### THE INPUT

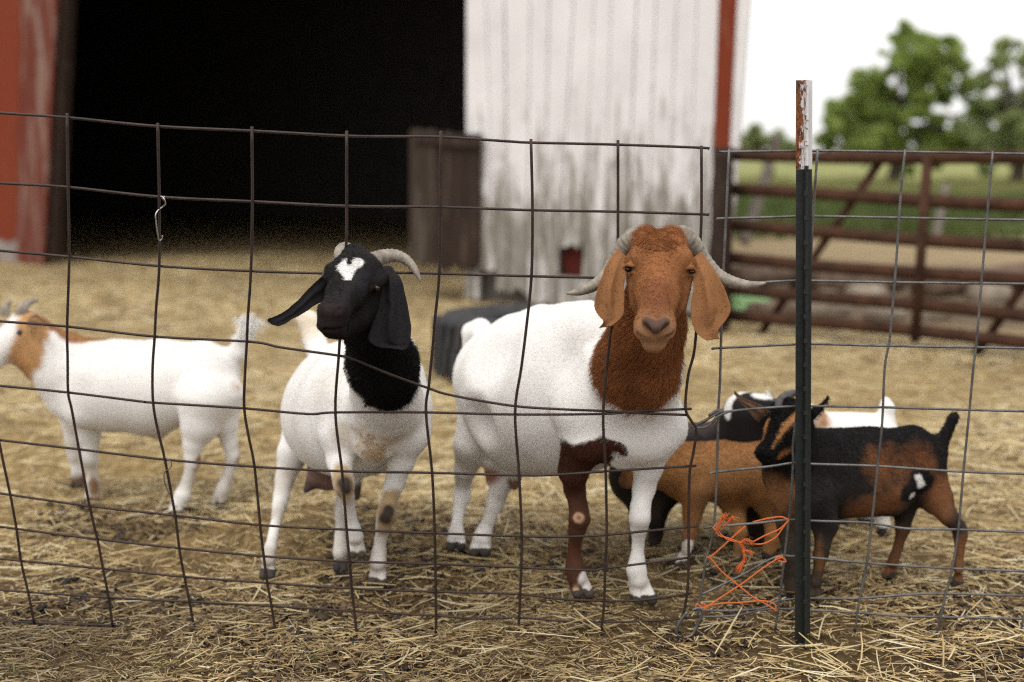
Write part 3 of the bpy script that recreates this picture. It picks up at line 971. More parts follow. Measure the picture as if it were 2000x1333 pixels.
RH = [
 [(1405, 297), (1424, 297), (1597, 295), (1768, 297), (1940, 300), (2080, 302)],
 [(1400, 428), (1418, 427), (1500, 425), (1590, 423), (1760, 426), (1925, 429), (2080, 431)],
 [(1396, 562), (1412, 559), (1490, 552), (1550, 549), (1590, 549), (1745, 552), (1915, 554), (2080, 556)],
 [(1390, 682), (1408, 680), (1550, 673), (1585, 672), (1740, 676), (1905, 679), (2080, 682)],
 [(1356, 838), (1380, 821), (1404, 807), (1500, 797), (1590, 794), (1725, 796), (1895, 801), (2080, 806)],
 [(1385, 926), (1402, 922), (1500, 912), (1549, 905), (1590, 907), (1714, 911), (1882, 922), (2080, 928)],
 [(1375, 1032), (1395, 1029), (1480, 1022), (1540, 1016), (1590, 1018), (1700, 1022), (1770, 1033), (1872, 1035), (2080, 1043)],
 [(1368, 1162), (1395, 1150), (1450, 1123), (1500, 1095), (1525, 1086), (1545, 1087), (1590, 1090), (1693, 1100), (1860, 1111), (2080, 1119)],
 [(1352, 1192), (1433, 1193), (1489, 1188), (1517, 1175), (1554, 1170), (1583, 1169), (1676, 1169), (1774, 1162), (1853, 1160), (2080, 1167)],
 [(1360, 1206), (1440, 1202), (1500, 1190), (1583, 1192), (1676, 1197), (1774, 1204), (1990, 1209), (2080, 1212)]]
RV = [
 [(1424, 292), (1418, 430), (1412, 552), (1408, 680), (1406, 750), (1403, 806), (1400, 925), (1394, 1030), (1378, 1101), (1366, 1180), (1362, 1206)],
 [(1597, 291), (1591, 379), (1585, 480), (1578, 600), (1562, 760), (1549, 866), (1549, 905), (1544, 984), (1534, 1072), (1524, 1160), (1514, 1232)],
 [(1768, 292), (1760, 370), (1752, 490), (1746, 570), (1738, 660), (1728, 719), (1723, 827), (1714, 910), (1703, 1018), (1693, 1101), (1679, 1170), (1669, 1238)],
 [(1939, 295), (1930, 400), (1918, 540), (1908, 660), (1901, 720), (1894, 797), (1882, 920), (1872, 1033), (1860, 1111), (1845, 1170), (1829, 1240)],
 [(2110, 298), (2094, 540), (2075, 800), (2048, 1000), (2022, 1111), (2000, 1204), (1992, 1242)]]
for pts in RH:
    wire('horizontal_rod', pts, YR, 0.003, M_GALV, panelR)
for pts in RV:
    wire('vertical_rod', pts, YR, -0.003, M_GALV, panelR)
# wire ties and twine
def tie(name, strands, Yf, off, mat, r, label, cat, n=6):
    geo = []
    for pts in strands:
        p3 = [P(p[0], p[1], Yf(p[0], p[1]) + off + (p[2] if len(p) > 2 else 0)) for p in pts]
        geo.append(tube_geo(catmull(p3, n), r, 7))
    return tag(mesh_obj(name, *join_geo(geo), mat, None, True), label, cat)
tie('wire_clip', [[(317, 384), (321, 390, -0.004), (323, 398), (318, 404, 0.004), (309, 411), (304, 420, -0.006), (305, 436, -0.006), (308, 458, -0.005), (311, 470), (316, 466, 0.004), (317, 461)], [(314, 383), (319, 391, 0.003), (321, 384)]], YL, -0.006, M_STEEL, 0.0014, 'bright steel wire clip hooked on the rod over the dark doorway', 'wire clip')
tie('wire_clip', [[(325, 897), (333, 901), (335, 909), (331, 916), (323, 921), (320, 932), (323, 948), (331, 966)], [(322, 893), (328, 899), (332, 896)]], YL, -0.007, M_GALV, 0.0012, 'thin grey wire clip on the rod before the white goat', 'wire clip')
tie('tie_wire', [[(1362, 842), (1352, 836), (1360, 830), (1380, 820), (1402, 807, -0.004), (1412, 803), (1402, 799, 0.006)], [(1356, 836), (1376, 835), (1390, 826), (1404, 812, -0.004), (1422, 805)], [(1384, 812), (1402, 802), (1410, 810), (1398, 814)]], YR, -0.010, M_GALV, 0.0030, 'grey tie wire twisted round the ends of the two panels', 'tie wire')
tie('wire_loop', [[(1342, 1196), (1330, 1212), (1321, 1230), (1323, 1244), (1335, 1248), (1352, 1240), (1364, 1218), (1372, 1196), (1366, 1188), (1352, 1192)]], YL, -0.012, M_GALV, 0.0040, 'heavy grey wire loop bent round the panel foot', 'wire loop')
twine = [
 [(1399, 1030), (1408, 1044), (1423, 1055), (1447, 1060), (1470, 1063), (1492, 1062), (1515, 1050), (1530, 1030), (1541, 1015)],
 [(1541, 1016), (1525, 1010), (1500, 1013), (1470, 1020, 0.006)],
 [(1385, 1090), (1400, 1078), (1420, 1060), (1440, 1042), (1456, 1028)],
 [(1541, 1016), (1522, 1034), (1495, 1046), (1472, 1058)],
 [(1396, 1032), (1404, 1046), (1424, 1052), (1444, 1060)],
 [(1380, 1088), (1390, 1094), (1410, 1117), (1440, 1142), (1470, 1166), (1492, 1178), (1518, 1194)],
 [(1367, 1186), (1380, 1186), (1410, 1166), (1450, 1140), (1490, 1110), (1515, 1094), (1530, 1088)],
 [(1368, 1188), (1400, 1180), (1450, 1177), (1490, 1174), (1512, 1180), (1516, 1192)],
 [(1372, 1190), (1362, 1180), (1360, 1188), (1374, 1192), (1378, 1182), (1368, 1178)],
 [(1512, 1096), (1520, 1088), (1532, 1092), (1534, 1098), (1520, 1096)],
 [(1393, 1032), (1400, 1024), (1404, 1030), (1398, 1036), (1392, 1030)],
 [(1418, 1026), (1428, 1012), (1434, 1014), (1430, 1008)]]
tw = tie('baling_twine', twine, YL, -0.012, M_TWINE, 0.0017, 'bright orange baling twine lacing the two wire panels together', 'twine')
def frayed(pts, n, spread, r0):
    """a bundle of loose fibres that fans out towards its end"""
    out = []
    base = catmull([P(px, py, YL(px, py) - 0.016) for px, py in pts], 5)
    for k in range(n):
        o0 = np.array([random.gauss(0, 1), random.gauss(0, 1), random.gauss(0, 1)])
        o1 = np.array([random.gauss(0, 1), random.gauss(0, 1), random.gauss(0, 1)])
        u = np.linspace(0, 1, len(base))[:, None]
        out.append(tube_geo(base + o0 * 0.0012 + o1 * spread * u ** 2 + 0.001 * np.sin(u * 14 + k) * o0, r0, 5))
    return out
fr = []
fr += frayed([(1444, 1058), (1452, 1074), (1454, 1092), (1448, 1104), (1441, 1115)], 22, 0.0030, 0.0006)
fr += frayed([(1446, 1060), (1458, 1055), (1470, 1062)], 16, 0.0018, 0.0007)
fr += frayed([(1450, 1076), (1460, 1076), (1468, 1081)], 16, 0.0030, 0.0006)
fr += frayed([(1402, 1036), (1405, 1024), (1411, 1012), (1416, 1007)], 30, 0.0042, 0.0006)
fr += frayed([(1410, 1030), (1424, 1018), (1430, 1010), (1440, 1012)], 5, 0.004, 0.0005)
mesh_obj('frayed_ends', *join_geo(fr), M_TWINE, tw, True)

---

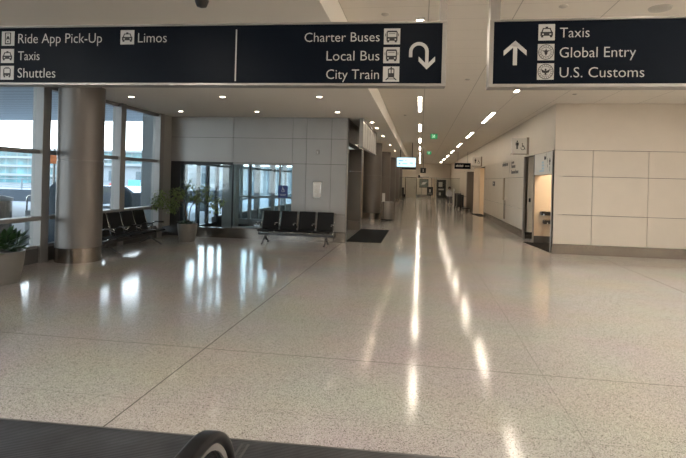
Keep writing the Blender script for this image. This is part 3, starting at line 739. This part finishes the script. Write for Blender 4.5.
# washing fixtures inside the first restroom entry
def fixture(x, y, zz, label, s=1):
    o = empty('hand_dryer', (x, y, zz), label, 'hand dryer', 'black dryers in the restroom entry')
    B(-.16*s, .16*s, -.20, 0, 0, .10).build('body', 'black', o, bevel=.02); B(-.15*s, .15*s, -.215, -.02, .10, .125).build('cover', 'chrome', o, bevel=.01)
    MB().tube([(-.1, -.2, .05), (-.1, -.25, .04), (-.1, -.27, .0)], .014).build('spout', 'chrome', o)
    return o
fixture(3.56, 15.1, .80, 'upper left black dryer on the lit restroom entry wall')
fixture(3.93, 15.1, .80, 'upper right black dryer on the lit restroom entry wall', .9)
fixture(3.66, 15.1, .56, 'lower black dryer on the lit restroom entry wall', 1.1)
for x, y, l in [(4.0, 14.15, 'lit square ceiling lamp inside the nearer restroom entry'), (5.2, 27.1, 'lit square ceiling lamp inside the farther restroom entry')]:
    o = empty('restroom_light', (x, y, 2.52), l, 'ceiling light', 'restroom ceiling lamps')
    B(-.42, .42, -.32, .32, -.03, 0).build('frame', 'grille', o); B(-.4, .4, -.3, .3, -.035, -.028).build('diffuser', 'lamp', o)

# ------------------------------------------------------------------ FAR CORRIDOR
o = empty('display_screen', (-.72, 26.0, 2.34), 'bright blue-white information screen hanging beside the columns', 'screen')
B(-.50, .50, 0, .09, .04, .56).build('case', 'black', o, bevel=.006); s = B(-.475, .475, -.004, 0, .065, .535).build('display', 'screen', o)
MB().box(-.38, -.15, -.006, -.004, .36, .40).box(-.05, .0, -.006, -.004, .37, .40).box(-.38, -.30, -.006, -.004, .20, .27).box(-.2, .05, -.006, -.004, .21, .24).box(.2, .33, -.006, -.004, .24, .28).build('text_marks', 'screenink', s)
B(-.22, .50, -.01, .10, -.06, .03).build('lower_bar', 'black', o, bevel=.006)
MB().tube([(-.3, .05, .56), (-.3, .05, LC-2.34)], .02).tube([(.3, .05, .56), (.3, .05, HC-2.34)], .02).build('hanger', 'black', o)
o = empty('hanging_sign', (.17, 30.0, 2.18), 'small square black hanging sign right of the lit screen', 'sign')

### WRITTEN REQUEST
Starting with the line with "Keep writing the" and ending with the line with "B(-.42, .42, -.32, .32, -.03, 0).build('frame', 'grille', o);", extract every line exactly and nothing outside that span.

### TASK OUTPUT
Keep writing the Blender script for this image. This is part 3, starting at line 739. This part finishes the script. Write for Blender 4.5.
# washing fixtures inside the first restroom entry
def fixture(x, y, zz, label, s=1):
    o = empty('hand_dryer', (x, y, zz), label, 'hand dryer', 'black dryers in the restroom entry')
    B(-.16*s, .16*s, -.20, 0, 0, .10).build('body', 'black', o, bevel=.02); B(-.15*s, .15*s, -.215, -.02, .10, .125).build('cover', 'chrome', o, bevel=.01)
    MB().tube([(-.1, -.2, .05), (-.1, -.25, .04), (-.1, -.27, .0)], .014).build('spout', 'chrome', o)
    return o
fixture(3.56, 15.1, .80, 'upper left black dryer on the lit restroom entry wall')
fixture(3.93, 15.1, .80, 'upper right black dryer on the lit restroom entry wall', .9)
fixture(3.66, 15.1, .56, 'lower black dryer on the lit restroom entry wall', 1.1)
for x, y, l in [(4.0, 14.15, 'lit square ceiling lamp inside the nearer restroom entry'), (5.2, 27.1, 'lit square ceiling lamp inside the farther restroom entry')]:
    o = empty('restroom_light', (x, y, 2.52), l, 'ceiling light', 'restroom ceiling lamps')
    B(-.42, .42, -.32, .32, -.03, 0).build('frame', 'grille', o); B(-.4, .4, -.3, .3, -.035, -.028).build('diffuser', 'lamp', o)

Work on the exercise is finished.